Al mercato delle profughe
Per una vergine si pagano anche 30mila dollari, per questo vengono vendute tante bimbe «Farrah è una ragazzina irachena rimasta orfana nel 2003 e trasferita a Baghdad dove è stata presa in custodia da un’infermiera che invece di proteggerla l’ha torturata per tre settimane e messa in mano ai trafficanti per la vendita a un offerente di Dubai. Dopo essere riuscita a scappare, Farrah è stata fermata dalla polizia e quando anche i trafficanti sono stati arrestati, la piccola si è ritrovata in cella con i suoi torturatori per sei mesi». A parlare è Iman Abou Atta, una donna che ha fondato, e oggi dirige, S.C.E.M.E. (Social Change Through Education in the Middle East), un’organizzazione che promuove i diritti umani e si occupa di trafficking in Medio Oriente. «E’ stata questa vicenda a darmi l’input per cercare di capire come mai una donna trafficata fosse trattata da criminale», racconta Iman a ridosso della presentazione del report Karamatuna (La nostra dignità ), presentato dieci giorni fa a Londra, in cui si legge che più di 4.000 irachene mancano all’appello dal 2003 a oggi. Un report scritto sulla base dei dati raccolti da organizzazioni che lavorano in Medio Oriente, tra cui Human Rights Watch, UNICEF, Amnesty International e l’ONU, che hanno incontrato e intervistato donne in Siria, Giordania, Libano, Kuwait, Emirati Arabi, Arabia Saudita, Iran.

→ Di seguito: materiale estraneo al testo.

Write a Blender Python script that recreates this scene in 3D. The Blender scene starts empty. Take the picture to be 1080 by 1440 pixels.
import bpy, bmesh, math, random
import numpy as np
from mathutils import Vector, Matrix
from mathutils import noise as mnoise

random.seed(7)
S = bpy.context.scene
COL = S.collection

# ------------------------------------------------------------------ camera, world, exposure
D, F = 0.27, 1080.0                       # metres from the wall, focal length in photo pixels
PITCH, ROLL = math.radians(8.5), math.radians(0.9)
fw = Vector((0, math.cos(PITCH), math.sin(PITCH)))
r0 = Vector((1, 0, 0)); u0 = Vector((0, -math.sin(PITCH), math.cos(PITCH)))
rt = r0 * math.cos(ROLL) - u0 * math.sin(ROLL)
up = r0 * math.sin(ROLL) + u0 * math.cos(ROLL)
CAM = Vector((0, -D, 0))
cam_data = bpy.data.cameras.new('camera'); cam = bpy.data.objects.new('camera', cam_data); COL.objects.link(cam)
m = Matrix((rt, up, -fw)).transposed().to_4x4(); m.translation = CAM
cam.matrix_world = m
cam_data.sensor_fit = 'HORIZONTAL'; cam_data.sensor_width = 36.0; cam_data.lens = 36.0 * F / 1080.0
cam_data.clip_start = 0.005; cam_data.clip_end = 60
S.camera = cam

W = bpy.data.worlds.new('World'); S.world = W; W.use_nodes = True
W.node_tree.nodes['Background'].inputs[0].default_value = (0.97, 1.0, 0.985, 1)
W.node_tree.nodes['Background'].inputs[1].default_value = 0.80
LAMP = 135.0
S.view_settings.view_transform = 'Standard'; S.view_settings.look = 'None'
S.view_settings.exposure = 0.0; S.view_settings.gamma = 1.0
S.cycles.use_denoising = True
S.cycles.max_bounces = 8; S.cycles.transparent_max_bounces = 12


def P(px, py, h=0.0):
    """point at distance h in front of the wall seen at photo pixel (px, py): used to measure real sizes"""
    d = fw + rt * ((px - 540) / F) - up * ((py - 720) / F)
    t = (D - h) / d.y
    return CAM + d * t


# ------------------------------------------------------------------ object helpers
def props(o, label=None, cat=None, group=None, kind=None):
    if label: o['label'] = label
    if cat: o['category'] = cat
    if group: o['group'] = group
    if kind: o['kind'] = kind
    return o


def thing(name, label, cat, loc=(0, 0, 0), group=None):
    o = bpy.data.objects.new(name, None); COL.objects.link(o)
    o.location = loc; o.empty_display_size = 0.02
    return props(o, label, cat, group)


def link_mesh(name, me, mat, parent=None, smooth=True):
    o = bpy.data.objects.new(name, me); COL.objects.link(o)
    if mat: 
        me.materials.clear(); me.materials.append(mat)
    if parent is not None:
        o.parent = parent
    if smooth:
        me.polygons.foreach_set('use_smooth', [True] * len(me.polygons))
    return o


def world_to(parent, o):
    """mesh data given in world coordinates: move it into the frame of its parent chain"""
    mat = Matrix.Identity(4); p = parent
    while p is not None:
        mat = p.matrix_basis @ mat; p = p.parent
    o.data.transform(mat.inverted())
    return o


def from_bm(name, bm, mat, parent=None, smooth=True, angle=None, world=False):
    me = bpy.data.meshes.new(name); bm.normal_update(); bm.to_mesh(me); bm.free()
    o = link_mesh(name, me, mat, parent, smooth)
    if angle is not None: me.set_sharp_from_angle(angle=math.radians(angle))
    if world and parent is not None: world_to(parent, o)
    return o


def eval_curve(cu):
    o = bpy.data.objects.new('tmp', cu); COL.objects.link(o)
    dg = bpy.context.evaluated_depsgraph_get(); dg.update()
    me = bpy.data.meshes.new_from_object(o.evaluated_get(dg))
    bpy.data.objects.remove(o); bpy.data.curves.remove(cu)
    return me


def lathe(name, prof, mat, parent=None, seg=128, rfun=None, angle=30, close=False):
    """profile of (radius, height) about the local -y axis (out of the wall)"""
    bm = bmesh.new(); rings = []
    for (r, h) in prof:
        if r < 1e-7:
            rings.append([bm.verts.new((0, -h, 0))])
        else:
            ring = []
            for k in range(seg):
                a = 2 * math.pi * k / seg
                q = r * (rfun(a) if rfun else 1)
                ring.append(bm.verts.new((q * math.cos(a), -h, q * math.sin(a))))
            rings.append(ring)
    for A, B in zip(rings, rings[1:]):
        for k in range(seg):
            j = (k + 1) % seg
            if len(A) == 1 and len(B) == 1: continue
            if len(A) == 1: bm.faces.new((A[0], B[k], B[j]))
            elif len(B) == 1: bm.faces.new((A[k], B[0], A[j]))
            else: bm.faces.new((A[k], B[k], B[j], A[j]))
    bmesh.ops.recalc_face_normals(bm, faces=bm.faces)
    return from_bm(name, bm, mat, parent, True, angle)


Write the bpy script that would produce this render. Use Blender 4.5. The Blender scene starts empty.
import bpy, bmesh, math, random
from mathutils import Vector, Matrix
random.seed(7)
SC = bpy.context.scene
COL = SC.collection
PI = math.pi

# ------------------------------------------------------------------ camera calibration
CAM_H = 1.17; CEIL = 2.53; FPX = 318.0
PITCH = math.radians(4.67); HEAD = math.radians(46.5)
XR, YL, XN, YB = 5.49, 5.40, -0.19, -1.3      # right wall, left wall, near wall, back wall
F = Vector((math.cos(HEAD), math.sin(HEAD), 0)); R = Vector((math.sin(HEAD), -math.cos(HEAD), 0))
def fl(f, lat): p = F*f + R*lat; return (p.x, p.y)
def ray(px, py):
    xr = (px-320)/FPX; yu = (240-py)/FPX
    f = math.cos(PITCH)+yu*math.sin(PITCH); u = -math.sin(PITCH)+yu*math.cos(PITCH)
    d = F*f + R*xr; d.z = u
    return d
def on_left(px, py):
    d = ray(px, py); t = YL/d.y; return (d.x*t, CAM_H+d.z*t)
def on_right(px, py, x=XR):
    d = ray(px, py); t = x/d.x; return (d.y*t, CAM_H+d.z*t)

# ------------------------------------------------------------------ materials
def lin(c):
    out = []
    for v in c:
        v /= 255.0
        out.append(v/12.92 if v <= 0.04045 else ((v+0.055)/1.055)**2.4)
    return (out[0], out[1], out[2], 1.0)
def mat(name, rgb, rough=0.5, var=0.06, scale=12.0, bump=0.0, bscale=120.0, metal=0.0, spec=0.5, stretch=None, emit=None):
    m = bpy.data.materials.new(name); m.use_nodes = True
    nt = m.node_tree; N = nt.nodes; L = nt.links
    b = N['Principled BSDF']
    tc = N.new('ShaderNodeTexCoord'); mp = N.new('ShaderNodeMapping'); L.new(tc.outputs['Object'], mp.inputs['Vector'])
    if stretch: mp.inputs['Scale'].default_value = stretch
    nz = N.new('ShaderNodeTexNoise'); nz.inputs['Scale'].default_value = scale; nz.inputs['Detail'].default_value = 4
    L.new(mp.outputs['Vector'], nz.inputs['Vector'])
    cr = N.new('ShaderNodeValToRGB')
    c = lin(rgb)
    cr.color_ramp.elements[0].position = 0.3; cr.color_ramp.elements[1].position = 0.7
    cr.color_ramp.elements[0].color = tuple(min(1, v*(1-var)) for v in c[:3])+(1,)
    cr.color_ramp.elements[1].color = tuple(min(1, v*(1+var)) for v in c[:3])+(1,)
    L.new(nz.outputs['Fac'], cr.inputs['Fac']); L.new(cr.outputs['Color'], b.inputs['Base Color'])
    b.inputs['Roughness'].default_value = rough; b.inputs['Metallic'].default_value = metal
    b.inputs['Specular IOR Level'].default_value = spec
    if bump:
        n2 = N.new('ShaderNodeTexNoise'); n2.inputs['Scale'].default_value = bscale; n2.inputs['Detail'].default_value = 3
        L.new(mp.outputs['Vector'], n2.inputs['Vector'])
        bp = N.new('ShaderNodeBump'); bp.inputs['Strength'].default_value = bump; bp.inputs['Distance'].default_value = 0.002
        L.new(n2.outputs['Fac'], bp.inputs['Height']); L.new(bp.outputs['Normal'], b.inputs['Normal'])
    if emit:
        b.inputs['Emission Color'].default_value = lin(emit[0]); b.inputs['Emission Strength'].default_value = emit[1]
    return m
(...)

«Quel che sappiamo – continua Iman – è che il traffico sessuale è cominciato in Iraq nel 2001, l’invasione americana ha facilitato le operazioni criminali. Ci sono ancora milioni di profughi iracheni in Siria e anche in Giordania, che come richiedenti asilo non possono lavorare, e di questi profughi moltissime sono donne, soprattutto vedove di guerra, costrette a prostituire se stesse o le figlie. A volte le ragazzine vengono anche vendute dalle famiglie, e molte di loro diventano vittime di traffico sessuale, soprattutto quelle di cui non si ha più notizia e che dalla Siria e dalla Giordania vengono smistate in tutti i paesi del Medio Oriente».
Come Leyla, 14 anni e unico sostentamento di una famiglia di profughi iracheni a Damasco, o Salma, forzata a 15 anni dal padre a un matrimonio a tempo (mut’a), ripudiata dopo 48 ore e venduta al confine siriano dal padre a uno sconosciuto che, dopo averla stuprata per giorni, l’ha obbligata a prostituirsi in un night club per poi cacciarla una volta rimasta incinta.
«I prezzi variano dai 5 dollari in su – conclude Iman – ma per una vergine si arriva anche a 30.000 dollari, ed è per questo che ci sono molte bambine di 9-10 anni, mentre per quelle che non sono più vergini esiste un dolorissimo intervento per la ricostruzione dell’imene. La cosa assurda è che, anche se la maggior parte dei trafficanti sono uomini, ci sono molte donne, spesso trafficate a loro volta, che fanno da mediatrici e che si mettono alla ricerca di ragazzine orfane o in fuga in quanto abusate o costrette al matrimonio. Ormai questo traffico non è più controllabile, soprattutto per la situazione di instabilità che c’è in Medio Oriente, e l’unica cosa da fare è quello che stiamo cercando di fare noi, cioè costruire un solido network di ong con centri di accoglienza per le vittime di trafficking che quando vengono catturate dalla polizia sono oltretutto condannate per crimini morali e indecenza. Un incubo che, dopo la guerra, per loro non è ancora finito. Certo, se i profughi iracheni potessero lavorare nei paesi ospitanti, forse alcune famiglie rinuncerebbero a vendere le proprie figlie come prostitute per avere reddito».